[start]

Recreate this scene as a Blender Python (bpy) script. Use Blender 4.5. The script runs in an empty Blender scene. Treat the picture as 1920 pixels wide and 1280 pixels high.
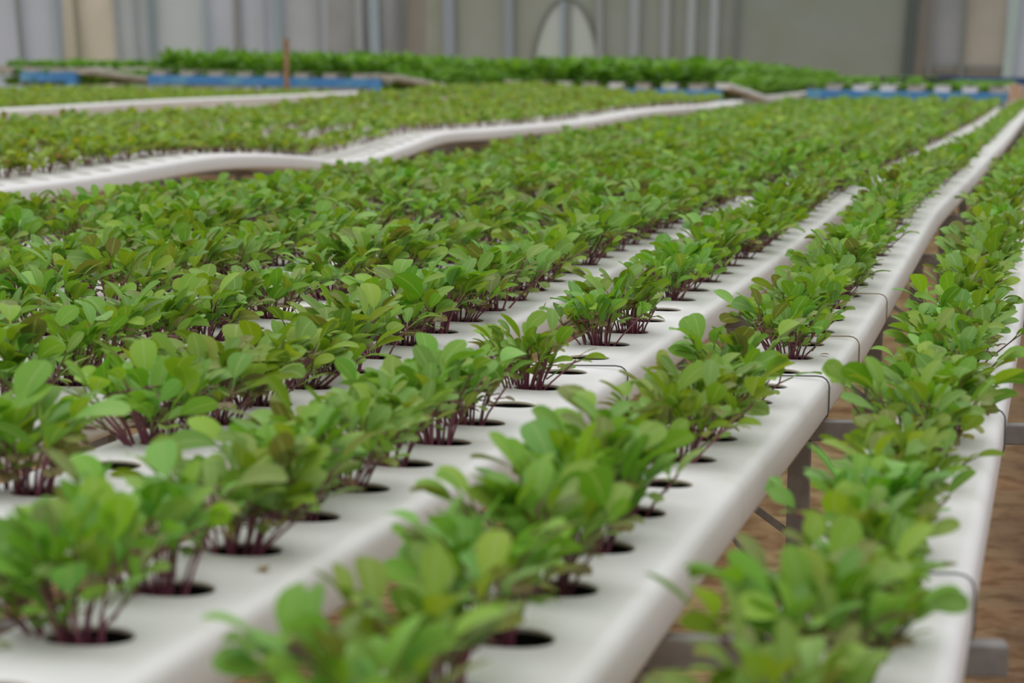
import bpy, math, random
import numpy as np
from mathutils import Matrix, Vector

sc = bpy.context.scene
COL = sc.collection
random.seed(7)
ZT = 0.78                     # height of the channel tops above the soil floor
CAM_H = 0.40                  # camera above the channel tops

# ------------------------------------------------------------------ camera
cam_d = bpy.data.cameras.new('camera')
cam_d.sensor_width = 36; cam_d.lens = 85
cam_d.clip_start = 0.02; cam_d.clip_end = 300
cam_d.dof.use_dof = True
cam_d.dof.focus_distance = 3.4
cam_d.dof.aperture_fstop = 7.4
cam = bpy.data.objects.new('camera', cam_d); COL.objects.link(cam)
f_px = 85 / 36 * 1920
_d = np.array([2005 - 960, 640 - 109, -f_px]); _d /= np.linalg.norm(_d)
_n = np.cross(np.array([1, -.015, 0.]), _d); _n /= np.linalg.norm(_n)
if _n[1] < 0: _n = -_n
CM = np.stack([np.cross(_d, _n), _d, _n])        # world = CM @ camera
m4 = Matrix([[*CM[0], 0], [*CM[1], 0], [*CM[2], ZT + CAM_H], [0, 0, 0, 1]])
cam.matrix_world = m4
sc.camera = cam

def in_view(p, margin=60):
    c = CM.T @ (np.array(p) - np.array([0, 0, ZT + CAM_H]))
    if c[2] > -0.3: return None
    x = 960 + c[0] / -c[2] * f_px; y = 640 - c[1] / -c[2] * f_px
    return (-c[2], x, y) if -margin < x < 1920 + margin and -margin < y < 1280 + margin + 40 else None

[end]

■ What is being asked ■
Look through the listing above. Pick out each line with "scene" and copy it.

■ Complete answer ■
Recreate this scene as a Blender Python (bpy) script. Use Blender 4.5. The script runs in an empty Blender scene. Treat the picture as 1920 pixels wide and 1280 pixels high.
sc = bpy.context.scene